Most of the industry seems to be operating on an unspoken assumption that this is all temporary. AI will keep improving, the reasoning goes, and eventually it will be capable enough that the experience requirement fades. The problem solves itself. Junior developers will either be unnecessary or will be productive from day one because the tools are that good.
That bet might pay off. I'm genuinely not predicting it won't. But it's worth noticing that we've made this bet collectively without ever really having the conversation about it. Every individual company waiting to see how AI shakes out before committing to the cost of training juniors is making a defensible local decision. They're not villains, and frankly I don't blame them. Investing in a two-year apprenticeship for a role that might not exist in its current form by the time they've grown into it is genuinely risky. The problem is that when every company makes that decision simultaneously, the aggregate outcome is a generation that doesn't get to start.
I want to be careful here, because the obvious counterargument is that every generation of developer tooling has been accused of dumbing down the next generation. Higher-level languages, frameworks that abstract away whole categories of problems, even googling your error messages. The fears were mostly overblown. Each time the industry adjusted, and developers got more productive without the world ending.
This time is fundamentally different, and arguably a paradigm shift. The difference lies in the feedback loop, or lack thereof. With every previous abstraction, you still had to write code that worked. The compiler, the runtime, and the tests were unforgiving teachers. You couldn't ship something you didn't understand because it wouldn't run. AI changes that. You can produce code that runs, passes tests (usually tests the AI also wrote), and works well enough to deploy, all without ever understanding why. It might even be subtly wrong in ways nobody catches for months, because it works most of the time and only fails on edge cases nobody thought to check. That's a meaningfully different situation from even googling the syntax or pulling in a framework. You can wing your way through a remarkable amount of work now, and the moment of reckoning, when something breaks and you need to actually understand it, can be deferred indefinitely. Sometimes until production.
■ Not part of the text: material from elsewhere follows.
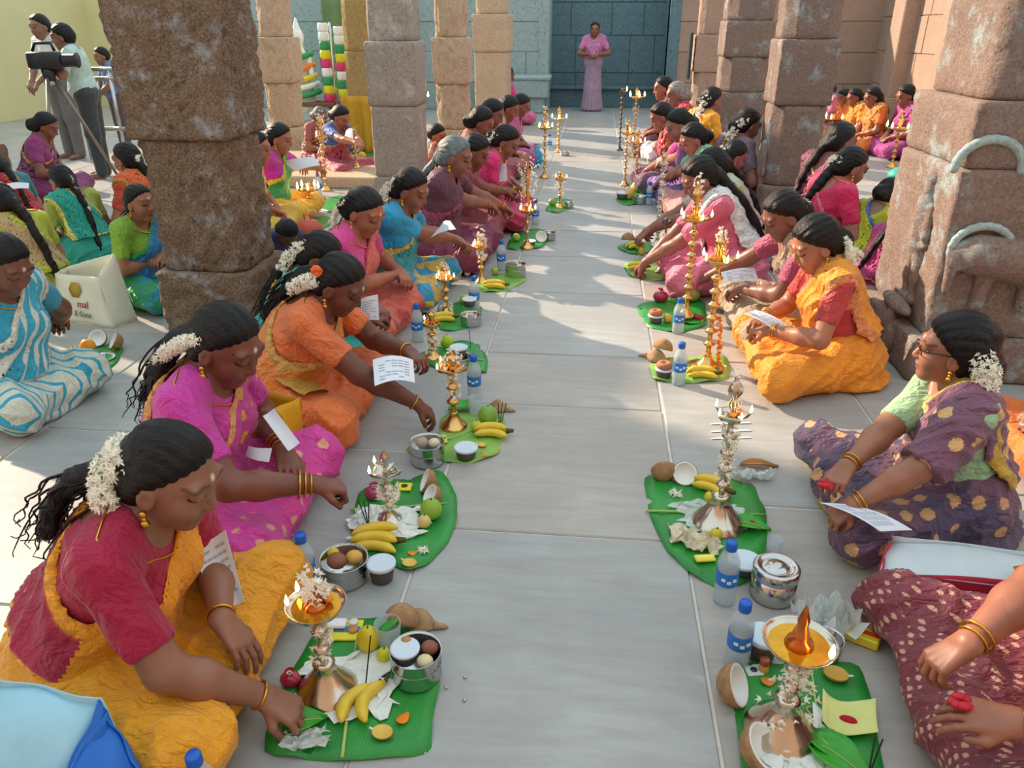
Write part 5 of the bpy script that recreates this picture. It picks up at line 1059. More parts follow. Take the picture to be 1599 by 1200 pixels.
# ---- place C
leaf([(632, 700), (680, 690), (690, 650), (760, 640), (786, 655), (792, 680), (778, 712), (735, 726), (690, 722), (650, 722)], 'pale rounded banana leaf before the orange-clad woman', mat=LIMEL, rib=((640, 710), (780, 660)))
lamp(gr(709, 668), .33, .255, 'brass lamp dressed with flowers before the orange-clad woman', BRASS, .055, .06, 'star', 5, gar=[(.25, .30, .05, 60), (.13, .24, .03, 60)], seed=3, lit=[2, 3], fs=.011, stemr=.014)
tin(gr(668, 722), .062, .085, 'tall steel bowl before the orange-clad woman', fill=[(-.02, .01, .025, 'a89a8a'), (.025, .01, .022, 'd9d3b0')]); cup(gr(728, 716), 'pale-lidded cup before the orange-clad woman', .042, .05)
fruit(gr(762, 664) + [0, 0, .006], .040, '7db043', 'large green mango before the orange-clad woman'); fruit(gr(744, 676) + [0, 0, .006], .023, 'b9cc3a', 'yellow-green lime before the orange-clad woman', 'lime')
bananas(gr(766, 684) + [0, 0, .006], .1, 'bunch of bananas before the orange-clad woman', 3, .125); incense(gr(780, 672), 'incense sticks before the orange-clad woman', 3, .12, (.1, 0))
packet(gr(678, 692) + [0, 0, .008], (.10, .06, .008), 'cfd83a', 'yellow-green packet behind the tall steel bowl', .3, band='5a9a4a'); husk(gr(778, 640), -.4, 'brown coconut husk before the orange-clad woman', .07)
half_fruit(gr(752, 700) + [0, 0, .006], 2.6, 'cut fruit lamp before the orange-clad woman', .017); petal(gr(757, 714) + [0, 0, .006], 'orange petals before the orange-clad woman', 'e0a020', .02)
small_leaf(gr(725, 640) + [0, 0, .006], .6, .14, .04, 'dark green betel leaf behind the flower-dressed brass lamp'); tumbler(gr(742, 648), 'clear tumbler behind the green mango, orange-clad woman\'s place', False); bottle(gr(741, 622), 'bottle standing alone beyond the orange-clad woman\'s leaf', .20)
# ---- place D .. G
leaf([(640, 560), (700, 535), (745, 535), (762, 560), (760, 585), (735, 578), (690, 580)], 'green banana leaf behind the orange-clad woman\'s hand', rib=((650, 558), (755, 565)))
lamp(gr(676, 560), .25, .175, 'short brass lamp wound with white flowers behind the paper', BRASS, .045, .045, 'star', 5, gar=[(.04, .15, .04, 60)], seed=4, lit=[2], fs=.010)
bottle(gr(653, 533), 'bottle left of the short flower-wound brass lamp', .2); fruit(gr(698, 545) + [0, 0, .006], .034, 'a5c92e', 'bright green lime right of the short flower-wound lamp', 'lime'); cup(gr(717, 572) + [0, 0, .05], 'pale-lidded cup on a steel bowl, fourth place at left', .04, .05); tin(gr(720, 572), .05, .05, 'steel bowl under a lidded cup, fourth place at left'); incense(gr(735, 545), 'incense stick right of the fourth place at left', 1, .1)
leaf([(650, 505), (720, 470), (755, 480), (742, 512), (700, 520)], 'dark green banana leaf under the fifth brass lamp at left', rib=((660, 505), (745, 488)))
lamp(gr(697, 492), .29, .205, 'brass lamp with glowing orange bowl beside the floor booklet', BRASS, .045, .048, 'star', 5, gar=[(.02, .06, .035, 30), (.22, .28, .03, 30)], seed=5, fs=.011, stemr=.013)
bottle(gr(741, 485), 'bottle behind the steel bowl at the fifth place on the left', .2); fruit(gr(726, 476) + [0, 0, .006], .028, 'b5d022', 'yellow-green lime at the fifth place on the left', 'lime'); tin(gr(736, 508), .055, .06, 'dented steel bowl at the fifth place on the left', fill=[(0, 0, .02, 'c9bfb0')]); cup(gr(733, 494) + [0, .01, .055], 'pale-lidded cup above the dented steel bowl', .038, .045); bananas(gr(692, 504) + [0, 0, .006], .3, 'bananas at the foot of the glowing orange brass lamp', 3, .12)
paper([gr(640, 488, .03), gr(680, 492, .012), gr(688, 462, .012), gr(652, 460, .03)], 'open booklet lying on the floor by the salmon-pink sari')
leaf([(735, 450), (760, 432), (820, 425), (822, 440), (790, 456), (755, 458)], 'pale leaf under the blue-blouse woman\'s lamp', mat=LIMEL)
lamp(gr(752, 442), .30, .225, 'brass lamp with tall white flowers before the blue-blouse woman', BRASS, .045, .05, 'star', 5, gar=[(.23, .32, .035, 45), (.15, .21, .035, 30)], seed=6, lit=[2, 3], fs=.014, stemr=.012)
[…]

Even if AI keeps improving, and I expect it will, I'm not sure that closes this loop. Understanding why something works is a different skill than producing something that works, and those two skills decouple in a way they never have before. The industry might genuinely need fewer people who deeply understand systems in the future, and the senior-with-AI model might be the stable end state. That's possible. But we're betting an entire generation's careers on it being true, and we don't actually know.
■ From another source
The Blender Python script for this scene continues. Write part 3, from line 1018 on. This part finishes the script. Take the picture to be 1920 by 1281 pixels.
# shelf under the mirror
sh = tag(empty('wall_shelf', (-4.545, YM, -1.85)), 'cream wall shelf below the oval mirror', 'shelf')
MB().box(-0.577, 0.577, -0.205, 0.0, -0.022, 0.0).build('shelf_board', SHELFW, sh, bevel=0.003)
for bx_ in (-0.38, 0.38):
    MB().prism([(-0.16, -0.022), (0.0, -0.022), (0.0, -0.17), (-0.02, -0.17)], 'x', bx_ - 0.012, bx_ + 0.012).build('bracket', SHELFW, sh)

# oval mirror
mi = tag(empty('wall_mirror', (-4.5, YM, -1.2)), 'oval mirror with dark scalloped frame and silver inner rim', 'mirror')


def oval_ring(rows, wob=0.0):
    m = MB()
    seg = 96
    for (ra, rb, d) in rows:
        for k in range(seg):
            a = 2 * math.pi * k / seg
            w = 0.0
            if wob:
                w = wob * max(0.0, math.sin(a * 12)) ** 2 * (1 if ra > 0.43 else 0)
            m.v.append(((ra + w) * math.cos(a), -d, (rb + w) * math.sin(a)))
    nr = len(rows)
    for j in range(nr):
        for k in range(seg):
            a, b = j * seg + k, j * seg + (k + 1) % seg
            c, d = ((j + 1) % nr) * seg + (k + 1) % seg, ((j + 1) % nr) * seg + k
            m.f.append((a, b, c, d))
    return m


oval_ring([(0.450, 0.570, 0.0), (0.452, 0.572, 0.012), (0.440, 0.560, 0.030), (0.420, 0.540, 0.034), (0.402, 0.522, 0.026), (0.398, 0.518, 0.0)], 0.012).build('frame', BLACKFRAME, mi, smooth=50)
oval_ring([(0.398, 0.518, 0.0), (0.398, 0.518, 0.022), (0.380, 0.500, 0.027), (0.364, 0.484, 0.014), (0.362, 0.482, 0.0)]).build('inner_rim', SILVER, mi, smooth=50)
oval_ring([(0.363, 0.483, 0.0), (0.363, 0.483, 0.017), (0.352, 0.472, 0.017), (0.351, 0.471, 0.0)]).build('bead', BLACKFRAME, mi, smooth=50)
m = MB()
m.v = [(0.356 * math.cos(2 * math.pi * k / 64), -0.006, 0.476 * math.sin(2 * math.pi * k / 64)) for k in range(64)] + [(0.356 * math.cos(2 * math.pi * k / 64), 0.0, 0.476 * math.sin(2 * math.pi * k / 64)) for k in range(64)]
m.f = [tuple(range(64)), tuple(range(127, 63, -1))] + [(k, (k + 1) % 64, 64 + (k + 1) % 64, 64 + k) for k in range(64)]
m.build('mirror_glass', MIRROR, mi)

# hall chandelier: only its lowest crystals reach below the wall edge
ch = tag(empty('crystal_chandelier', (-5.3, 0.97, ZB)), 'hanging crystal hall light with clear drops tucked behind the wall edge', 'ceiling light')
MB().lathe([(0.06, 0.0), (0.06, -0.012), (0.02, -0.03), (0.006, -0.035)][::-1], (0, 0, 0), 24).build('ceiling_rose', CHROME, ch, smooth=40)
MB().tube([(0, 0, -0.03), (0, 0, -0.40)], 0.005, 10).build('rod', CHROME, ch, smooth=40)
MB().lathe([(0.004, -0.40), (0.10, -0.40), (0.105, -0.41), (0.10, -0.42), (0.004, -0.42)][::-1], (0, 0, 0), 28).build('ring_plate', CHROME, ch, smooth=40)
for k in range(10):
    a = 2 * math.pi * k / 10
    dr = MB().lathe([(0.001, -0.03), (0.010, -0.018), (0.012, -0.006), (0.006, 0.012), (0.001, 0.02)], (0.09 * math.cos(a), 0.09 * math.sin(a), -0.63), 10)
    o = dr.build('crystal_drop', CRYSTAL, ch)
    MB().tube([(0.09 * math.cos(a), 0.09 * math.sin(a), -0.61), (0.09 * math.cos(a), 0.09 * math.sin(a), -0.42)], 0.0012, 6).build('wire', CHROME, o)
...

What concerns me most is that this is the kind of problem that's invisible until it isn't. The juniors who don't get hired this year and next year and the year after don't show up in any metric. They go do something else, and the industry doesn't notice they're missing until it tries to hire mid-level developers in five years and finds the cohort is half the size it should be. By then the pipeline isn't recoverable on any short timeline, because experience can't be retroactively manufactured. You either invested in people becoming senior, or you didn't, and the gap shows up a decade later in ways that are hard to trace back to the original decision.
I don't have a clean answer for any of this. The current trajectory rests on assumptions about AI's future capability that we're treating as settled, and they're not. The companies betting on AI getting good enough fast enough might be right. The companies skipping juniors might be making a sound long-term decision, but the only way to find out is to run the experiment in real time, with real careers, and see what's left in ten years.
What does the on-ramp look like for the next generation of developers? Who's responsible for building it, if anyone? Are we okay with the answer being nobody?
I'd love to be wrong about this. I'd love for it to turn out that AI gets good enough that the experience question becomes moot, or that the industry self-corrects before the gap becomes visible, or that some new pathway into the profession emerges that none of us can see yet. Any of those would be fine outcomes. What I'm less comfortable with is the version where we don't think about it at all, and just wait around to find out.